| Objective |
Write the lines out exactly as they stand, from the one containing "What Blender Python" through the one containing "return tag(o, label, cat, group)", and only those. Omit pictures.

| 3D scene scripts |
=====
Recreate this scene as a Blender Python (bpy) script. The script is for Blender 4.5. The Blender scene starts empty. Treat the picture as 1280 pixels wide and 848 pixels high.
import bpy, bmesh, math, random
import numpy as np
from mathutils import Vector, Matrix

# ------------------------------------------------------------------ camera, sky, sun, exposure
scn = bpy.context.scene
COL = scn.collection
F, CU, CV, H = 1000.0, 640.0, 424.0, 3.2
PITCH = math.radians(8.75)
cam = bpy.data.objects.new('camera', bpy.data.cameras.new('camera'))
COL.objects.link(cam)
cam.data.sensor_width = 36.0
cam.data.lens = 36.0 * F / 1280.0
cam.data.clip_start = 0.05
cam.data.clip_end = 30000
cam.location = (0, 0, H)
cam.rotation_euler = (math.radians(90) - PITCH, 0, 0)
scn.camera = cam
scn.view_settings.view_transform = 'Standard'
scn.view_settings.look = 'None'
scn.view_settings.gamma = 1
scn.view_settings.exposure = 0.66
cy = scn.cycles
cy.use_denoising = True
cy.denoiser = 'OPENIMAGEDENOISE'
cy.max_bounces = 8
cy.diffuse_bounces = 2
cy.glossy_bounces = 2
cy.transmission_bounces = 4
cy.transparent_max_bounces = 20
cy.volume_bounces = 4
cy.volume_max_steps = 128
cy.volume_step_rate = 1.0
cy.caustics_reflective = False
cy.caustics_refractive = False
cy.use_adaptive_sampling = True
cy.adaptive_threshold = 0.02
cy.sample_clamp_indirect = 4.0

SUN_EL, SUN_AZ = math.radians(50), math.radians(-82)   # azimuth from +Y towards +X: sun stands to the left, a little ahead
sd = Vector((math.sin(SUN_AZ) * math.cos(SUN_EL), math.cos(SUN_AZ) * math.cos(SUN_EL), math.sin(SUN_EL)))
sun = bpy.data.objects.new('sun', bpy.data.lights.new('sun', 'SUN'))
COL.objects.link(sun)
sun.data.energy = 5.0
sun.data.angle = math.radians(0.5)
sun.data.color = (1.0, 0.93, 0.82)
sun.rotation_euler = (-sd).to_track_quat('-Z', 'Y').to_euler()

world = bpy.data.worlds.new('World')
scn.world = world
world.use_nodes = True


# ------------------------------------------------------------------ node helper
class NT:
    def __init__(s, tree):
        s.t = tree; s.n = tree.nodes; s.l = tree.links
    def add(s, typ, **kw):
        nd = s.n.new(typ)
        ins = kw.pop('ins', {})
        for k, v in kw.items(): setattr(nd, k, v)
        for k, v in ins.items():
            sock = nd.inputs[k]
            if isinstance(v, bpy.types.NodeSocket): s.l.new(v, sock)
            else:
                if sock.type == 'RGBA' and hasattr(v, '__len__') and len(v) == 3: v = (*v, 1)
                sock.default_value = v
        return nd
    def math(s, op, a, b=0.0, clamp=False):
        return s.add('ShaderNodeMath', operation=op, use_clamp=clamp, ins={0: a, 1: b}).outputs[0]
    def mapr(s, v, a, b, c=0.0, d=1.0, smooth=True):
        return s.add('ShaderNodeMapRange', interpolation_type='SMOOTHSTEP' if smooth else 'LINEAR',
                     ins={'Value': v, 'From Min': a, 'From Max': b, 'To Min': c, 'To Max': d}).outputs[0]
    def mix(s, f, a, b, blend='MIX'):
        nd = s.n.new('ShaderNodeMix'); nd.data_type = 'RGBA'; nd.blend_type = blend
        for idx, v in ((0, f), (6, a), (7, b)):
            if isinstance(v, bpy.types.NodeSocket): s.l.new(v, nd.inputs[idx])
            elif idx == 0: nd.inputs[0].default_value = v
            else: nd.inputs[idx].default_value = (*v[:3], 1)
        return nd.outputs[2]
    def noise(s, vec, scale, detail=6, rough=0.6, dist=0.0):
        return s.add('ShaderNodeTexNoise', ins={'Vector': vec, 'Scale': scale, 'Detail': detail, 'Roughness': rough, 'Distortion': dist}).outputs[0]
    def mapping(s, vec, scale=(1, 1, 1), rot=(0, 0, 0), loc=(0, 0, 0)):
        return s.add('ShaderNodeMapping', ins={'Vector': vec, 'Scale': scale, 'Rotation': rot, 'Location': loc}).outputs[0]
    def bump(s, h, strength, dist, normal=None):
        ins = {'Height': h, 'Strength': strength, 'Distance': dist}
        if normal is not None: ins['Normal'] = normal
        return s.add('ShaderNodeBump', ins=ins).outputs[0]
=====
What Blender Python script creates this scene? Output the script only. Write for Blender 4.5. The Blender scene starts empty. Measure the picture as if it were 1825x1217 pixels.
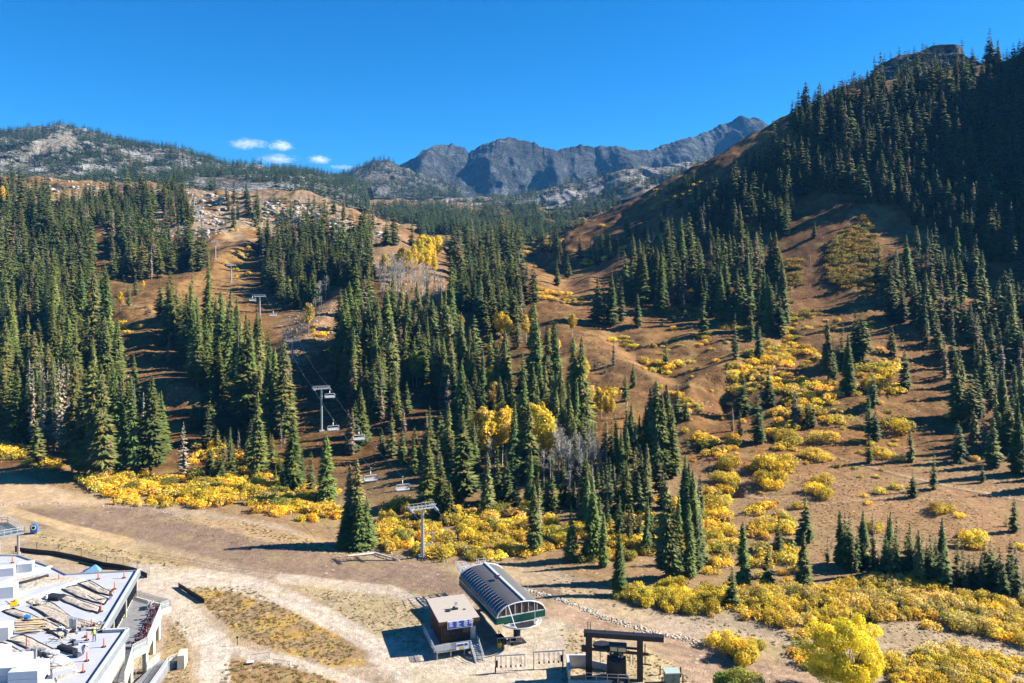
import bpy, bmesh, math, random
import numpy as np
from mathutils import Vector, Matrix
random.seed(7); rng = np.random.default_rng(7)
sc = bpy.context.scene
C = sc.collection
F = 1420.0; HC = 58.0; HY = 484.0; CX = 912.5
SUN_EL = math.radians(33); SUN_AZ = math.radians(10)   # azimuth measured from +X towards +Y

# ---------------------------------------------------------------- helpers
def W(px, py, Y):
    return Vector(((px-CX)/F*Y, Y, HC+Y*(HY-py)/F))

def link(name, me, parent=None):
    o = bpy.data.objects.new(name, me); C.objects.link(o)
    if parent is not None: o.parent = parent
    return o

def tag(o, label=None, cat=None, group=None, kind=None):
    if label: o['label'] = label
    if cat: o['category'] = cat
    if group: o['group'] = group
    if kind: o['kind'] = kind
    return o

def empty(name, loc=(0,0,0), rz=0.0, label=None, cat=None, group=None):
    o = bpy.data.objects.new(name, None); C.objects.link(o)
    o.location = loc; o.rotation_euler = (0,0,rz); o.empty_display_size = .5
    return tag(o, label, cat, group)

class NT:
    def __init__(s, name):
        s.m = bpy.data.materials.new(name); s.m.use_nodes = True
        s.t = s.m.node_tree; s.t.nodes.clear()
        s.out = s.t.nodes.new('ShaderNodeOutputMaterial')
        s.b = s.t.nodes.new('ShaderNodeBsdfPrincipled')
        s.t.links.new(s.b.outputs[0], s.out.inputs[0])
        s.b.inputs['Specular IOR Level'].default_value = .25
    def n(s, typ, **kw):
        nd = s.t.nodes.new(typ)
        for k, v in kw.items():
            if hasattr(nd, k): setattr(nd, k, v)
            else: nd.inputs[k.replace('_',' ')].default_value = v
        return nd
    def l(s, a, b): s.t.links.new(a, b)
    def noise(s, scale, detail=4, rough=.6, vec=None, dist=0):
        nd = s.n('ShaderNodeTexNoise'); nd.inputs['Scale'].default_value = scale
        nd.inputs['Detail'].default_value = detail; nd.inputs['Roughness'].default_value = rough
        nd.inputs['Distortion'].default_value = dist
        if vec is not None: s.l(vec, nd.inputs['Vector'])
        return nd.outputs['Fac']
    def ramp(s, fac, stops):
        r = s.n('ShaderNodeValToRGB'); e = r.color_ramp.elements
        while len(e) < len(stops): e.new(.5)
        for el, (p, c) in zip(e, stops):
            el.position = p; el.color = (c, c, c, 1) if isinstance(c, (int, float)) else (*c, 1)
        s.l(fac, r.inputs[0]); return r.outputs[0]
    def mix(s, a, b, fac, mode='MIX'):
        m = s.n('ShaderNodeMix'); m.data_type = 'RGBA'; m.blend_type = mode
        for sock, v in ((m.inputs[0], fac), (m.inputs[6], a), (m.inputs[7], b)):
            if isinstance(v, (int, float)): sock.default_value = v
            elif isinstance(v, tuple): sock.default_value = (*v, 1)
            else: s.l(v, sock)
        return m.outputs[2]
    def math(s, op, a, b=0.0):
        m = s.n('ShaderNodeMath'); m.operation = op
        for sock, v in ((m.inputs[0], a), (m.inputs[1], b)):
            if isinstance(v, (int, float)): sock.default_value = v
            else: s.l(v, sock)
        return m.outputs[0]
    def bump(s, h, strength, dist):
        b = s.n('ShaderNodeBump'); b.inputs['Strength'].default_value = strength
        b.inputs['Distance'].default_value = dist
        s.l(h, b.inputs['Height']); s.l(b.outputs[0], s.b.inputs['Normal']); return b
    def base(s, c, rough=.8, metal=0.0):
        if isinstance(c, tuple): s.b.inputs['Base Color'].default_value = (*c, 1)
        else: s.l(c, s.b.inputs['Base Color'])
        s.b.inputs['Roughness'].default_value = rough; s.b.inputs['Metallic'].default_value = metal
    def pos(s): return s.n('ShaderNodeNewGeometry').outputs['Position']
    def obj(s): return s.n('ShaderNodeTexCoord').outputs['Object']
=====
| Correct answer |
What Blender Python script creates this scene? Output the script only. Write for Blender 4.5. The Blender scene starts empty. Measure the picture as if it were 1825x1217 pixels.
import bpy, bmesh, math, random
import numpy as np
from mathutils import Vector, Matrix
random.seed(7); rng = np.random.default_rng(7)
sc = bpy.context.scene
C = sc.collection
F = 1420.0; HC = 58.0; HY = 484.0; CX = 912.5
SUN_EL = math.radians(33); SUN_AZ = math.radians(10)   # azimuth measured from +X towards +Y

# ---------------------------------------------------------------- helpers
def W(px, py, Y):
    return Vector(((px-CX)/F*Y, Y, HC+Y*(HY-py)/F))

def link(name, me, parent=None):
    o = bpy.data.objects.new(name, me); C.objects.link(o)
    if parent is not None: o.parent = parent
    return o

def tag(o, label=None, cat=None, group=None, kind=None):
    if label: o['label'] = label
    if cat: o['category'] = cat
    if group: o['group'] = group
    if kind: o['kind'] = kind
    return o

def empty(name, loc=(0,0,0), rz=0.0, label=None, cat=None, group=None):
    o = bpy.data.objects.new(name, None); C.objects.link(o)
    o.location = loc; o.rotation_euler = (0,0,rz); o.empty_display_size = .5
    return tag(o, label, cat, group)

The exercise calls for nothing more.